**REQUIRED TASK**: The listing below contains a span that opens with the line containing "b.inputs['Base Color'].default_value = base+(1,)" and closes with the line containing "except Exception: pass". Return that span exactly.

**DATASET EXCERPT**:
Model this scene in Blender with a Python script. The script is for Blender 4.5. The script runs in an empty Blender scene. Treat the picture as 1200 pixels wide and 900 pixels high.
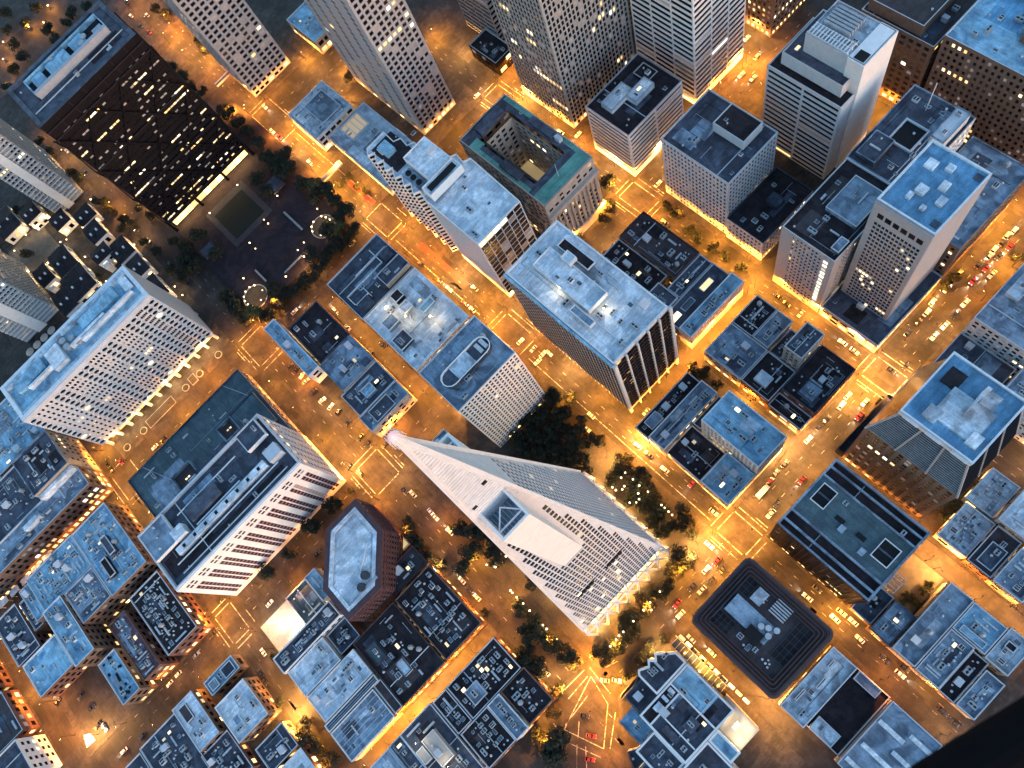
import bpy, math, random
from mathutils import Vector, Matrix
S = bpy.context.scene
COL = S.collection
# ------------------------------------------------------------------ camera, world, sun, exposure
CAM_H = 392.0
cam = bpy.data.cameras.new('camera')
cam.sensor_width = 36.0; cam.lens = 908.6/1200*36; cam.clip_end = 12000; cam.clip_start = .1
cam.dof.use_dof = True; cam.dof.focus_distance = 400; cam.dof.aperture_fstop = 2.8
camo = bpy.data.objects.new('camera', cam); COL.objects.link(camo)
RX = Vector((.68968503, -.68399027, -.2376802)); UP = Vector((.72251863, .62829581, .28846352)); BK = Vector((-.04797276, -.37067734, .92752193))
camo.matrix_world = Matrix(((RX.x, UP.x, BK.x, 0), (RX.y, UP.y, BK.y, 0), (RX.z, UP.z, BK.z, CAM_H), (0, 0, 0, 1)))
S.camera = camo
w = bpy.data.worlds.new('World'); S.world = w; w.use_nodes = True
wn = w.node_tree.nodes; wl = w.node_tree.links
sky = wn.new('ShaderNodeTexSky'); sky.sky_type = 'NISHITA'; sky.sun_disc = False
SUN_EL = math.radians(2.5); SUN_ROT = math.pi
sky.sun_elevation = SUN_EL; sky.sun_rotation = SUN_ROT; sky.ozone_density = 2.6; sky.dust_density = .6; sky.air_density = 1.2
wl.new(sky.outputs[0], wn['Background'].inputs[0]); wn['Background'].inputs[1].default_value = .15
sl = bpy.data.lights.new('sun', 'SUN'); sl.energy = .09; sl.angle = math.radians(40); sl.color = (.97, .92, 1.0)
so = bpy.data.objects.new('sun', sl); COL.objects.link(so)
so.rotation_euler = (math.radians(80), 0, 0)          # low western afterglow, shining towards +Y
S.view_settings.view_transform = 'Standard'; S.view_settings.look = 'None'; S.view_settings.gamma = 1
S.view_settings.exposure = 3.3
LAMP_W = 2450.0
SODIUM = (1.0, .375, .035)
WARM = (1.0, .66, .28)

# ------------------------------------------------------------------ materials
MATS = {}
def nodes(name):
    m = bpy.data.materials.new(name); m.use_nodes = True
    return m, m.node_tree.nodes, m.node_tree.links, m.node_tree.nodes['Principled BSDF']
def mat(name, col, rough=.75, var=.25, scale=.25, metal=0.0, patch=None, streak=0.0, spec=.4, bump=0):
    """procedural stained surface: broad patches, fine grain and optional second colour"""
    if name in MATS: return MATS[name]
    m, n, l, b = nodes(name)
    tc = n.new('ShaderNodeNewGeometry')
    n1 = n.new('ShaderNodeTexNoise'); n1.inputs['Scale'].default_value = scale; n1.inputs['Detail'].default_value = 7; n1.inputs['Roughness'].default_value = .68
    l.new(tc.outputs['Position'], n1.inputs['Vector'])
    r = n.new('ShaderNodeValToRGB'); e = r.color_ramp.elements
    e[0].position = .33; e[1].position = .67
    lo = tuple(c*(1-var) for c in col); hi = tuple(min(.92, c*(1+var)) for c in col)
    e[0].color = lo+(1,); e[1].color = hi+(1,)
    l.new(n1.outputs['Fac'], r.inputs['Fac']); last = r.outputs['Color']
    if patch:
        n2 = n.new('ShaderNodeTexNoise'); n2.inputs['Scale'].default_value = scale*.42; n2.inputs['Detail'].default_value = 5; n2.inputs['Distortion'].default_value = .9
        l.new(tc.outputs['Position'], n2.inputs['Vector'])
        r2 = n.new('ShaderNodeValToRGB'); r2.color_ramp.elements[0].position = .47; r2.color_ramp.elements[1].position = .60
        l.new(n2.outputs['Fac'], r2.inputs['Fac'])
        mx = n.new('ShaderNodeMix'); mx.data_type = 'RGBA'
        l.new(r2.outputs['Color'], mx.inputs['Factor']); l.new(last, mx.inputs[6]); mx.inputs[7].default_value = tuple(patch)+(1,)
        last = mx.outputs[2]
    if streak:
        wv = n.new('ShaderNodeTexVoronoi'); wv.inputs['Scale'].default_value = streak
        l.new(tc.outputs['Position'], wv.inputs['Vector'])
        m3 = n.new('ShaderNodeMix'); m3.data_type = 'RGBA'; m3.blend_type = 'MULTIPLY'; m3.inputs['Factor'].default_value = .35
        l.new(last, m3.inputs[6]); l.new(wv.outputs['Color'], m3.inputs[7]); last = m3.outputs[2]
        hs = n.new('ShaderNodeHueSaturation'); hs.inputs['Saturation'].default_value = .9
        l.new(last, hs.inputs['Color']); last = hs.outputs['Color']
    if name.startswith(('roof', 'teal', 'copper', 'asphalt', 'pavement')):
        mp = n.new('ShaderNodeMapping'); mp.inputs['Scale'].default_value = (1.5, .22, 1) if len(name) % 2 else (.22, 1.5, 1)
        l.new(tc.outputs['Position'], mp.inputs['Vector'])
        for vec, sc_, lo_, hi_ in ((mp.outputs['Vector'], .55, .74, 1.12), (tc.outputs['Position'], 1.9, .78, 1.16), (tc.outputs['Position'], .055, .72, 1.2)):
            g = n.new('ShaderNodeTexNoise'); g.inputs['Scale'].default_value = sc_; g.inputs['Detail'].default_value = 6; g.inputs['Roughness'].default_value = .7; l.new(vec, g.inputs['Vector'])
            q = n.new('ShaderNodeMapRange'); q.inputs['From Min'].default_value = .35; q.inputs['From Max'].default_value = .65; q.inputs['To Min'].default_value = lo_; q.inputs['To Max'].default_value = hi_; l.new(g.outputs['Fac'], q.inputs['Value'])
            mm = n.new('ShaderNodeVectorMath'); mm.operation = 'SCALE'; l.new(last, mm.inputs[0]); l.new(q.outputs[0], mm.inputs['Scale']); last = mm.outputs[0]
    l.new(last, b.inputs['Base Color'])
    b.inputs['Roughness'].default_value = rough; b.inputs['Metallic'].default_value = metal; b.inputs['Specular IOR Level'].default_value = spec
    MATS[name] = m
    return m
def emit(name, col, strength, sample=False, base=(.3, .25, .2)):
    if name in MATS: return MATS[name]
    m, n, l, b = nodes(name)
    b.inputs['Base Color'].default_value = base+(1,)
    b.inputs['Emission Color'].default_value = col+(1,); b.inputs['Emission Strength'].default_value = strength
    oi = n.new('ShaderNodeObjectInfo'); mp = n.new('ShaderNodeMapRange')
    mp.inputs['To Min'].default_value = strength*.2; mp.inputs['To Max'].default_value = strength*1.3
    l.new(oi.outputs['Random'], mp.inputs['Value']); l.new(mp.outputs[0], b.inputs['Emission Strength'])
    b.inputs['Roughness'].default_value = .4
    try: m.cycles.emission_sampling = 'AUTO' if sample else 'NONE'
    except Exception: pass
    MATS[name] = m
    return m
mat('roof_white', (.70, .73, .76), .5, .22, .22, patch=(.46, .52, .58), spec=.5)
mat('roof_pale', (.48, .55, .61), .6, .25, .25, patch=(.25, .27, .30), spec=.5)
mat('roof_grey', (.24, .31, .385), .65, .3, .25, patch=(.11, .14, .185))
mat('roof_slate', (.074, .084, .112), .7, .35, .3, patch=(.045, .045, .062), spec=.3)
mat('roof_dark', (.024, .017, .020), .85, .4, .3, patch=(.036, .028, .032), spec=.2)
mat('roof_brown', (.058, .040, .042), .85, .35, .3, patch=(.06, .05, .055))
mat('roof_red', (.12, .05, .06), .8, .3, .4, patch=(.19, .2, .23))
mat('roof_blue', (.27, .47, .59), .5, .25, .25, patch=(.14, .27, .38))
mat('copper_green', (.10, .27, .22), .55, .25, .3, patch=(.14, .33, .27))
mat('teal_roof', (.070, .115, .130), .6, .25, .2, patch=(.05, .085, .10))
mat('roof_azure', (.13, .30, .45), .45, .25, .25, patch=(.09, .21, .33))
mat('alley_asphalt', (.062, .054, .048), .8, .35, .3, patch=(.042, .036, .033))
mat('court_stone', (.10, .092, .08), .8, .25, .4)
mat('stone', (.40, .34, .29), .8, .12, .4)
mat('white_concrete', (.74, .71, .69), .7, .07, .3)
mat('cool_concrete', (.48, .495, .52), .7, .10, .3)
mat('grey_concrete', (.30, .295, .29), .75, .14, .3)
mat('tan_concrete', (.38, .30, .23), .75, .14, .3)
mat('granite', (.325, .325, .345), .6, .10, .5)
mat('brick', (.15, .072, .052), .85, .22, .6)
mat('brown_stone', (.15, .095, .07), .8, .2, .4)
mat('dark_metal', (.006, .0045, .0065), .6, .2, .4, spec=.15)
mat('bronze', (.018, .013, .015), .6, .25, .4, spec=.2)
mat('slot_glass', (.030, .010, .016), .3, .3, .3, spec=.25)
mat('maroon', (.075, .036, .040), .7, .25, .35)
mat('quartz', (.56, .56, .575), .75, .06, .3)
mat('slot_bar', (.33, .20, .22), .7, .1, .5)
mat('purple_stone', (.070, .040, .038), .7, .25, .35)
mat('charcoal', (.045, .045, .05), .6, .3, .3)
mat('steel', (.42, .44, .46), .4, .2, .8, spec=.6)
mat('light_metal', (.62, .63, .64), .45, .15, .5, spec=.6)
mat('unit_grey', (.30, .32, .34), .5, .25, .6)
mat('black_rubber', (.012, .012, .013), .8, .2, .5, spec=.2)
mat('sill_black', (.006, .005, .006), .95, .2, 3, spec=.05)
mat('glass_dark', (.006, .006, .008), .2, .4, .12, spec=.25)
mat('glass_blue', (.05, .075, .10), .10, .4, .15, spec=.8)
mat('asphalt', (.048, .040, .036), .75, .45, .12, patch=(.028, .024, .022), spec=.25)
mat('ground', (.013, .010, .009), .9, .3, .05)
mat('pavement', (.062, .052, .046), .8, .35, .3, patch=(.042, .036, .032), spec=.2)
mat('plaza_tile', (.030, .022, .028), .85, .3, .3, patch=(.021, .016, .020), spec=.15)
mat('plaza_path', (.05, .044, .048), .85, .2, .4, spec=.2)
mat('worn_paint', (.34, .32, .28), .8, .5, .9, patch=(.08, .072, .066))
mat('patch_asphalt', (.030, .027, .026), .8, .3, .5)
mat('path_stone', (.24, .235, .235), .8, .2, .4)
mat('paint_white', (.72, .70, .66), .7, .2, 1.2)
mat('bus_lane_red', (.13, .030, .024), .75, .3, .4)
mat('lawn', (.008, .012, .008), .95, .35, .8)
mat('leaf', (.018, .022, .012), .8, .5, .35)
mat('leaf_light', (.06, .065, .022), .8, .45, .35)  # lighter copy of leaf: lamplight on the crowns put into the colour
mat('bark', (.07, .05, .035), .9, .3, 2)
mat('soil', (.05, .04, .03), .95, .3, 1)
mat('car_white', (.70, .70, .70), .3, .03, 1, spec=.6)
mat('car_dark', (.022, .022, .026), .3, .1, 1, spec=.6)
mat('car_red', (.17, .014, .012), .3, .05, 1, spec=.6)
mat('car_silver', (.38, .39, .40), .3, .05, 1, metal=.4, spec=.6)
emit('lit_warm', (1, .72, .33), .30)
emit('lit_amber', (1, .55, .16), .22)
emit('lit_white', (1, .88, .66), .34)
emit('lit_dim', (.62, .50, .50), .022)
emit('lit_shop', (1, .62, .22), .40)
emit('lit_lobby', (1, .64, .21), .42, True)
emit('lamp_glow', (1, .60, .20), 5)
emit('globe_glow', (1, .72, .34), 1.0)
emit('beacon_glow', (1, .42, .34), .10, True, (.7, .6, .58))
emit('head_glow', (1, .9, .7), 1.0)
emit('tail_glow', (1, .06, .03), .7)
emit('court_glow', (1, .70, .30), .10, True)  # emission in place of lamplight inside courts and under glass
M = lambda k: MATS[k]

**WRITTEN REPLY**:
    b.inputs['Base Color'].default_value = base+(1,)
    b.inputs['Emission Color'].default_value = col+(1,); b.inputs['Emission Strength'].default_value = strength
    oi = n.new('ShaderNodeObjectInfo'); mp = n.new('ShaderNodeMapRange')
    mp.inputs['To Min'].default_value = strength*.2; mp.inputs['To Max'].default_value = strength*1.3
    l.new(oi.outputs['Random'], mp.inputs['Value']); l.new(mp.outputs[0], b.inputs['Emission Strength'])
    b.inputs['Roughness'].default_value = .4
    try: m.cycles.emission_sampling = 'AUTO' if sample else 'NONE'
    except Exception: pass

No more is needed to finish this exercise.